How It Works:
- Buy the Home with Cash: You purchase the property outright without taking a loan.
- Refinance Shortly After Closing: Typically within 6 months of the purchase, you apply for a cash-out refinance.
- Get Your Money Back: The lender reimburses you for the amount you paid in cash (up to the purchase price or appraised value, whichever is lower), turning the equity into a loan.
Why Do Buyers Use Delayed Financing?
- Competitive Advantage: Cash offers are attractive to sellers, especially in competitive markets.
- Quick Closing: Eliminates the waiting period for traditional loan approval.
- Liquidity: You free up cash for other investments or opportunities after closing.
- Avoid Tying Up Capital: Great for investors who want to reuse their funds quickly.
Requirements for Delayed Financing:
- Proof of Cash Purchase: You’ll need to show documentation, such as the closing statement or HUD-1, proving you paid cash.
- Property Must Be in Your Name: The title must be clear and in your name (or an eligible entity, like an LLC for investment properties).
- Loan-to-Value (LTV) Ratio: Most lenders allow up to 70-80% of the home’s value in a refinance.
- No Liens: The property must be free of any liens when you apply for refinancing.
- Source of Funds: Some lenders require proof that the cash used for purchase was not borrowed.
Pros of Delayed Financing:
- Retain the benefits of a cash purchase without depleting your liquidity.
- Potentially secure better mortgage terms due to the lower risk for lenders.
- Allows you to make cash offers in competitive markets.
Cons of Delayed Financing:
- Interest rates for cash-out refinances may be slightly higher than traditional purchase loans.

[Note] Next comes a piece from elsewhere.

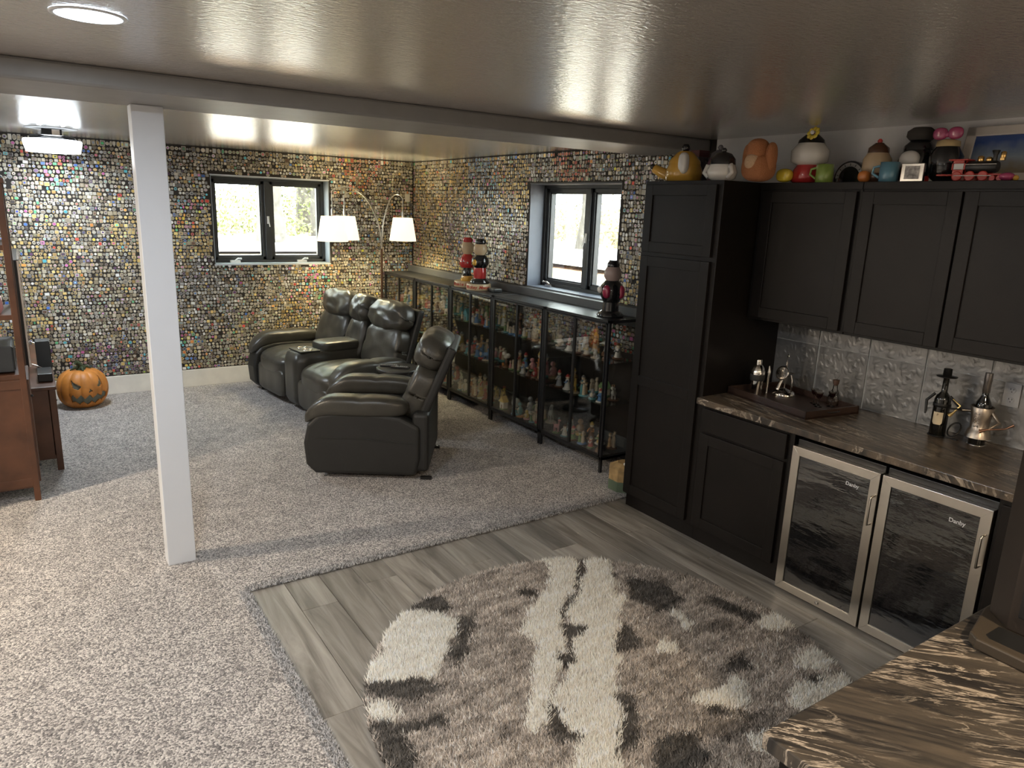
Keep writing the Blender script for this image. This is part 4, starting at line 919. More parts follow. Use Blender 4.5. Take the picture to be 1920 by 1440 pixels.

- Closing costs and fees are incurred twice (once for purchase and again for refinancing).
- Some lenders may have stricter guidelines for these transactions.
Who Benefits Most?
- Investors: Who want to flip or rent out properties and keep their cash flowing.
- Homebuyers in Hot Markets: Where cash offers often win bidding wars.
- Buyers Seeking Bargains: Like foreclosures or short sales that may require fast, cash-only deals.
- This can be a game-changer in competitive markets or for buyers with strong cash reserves but who want flexibility.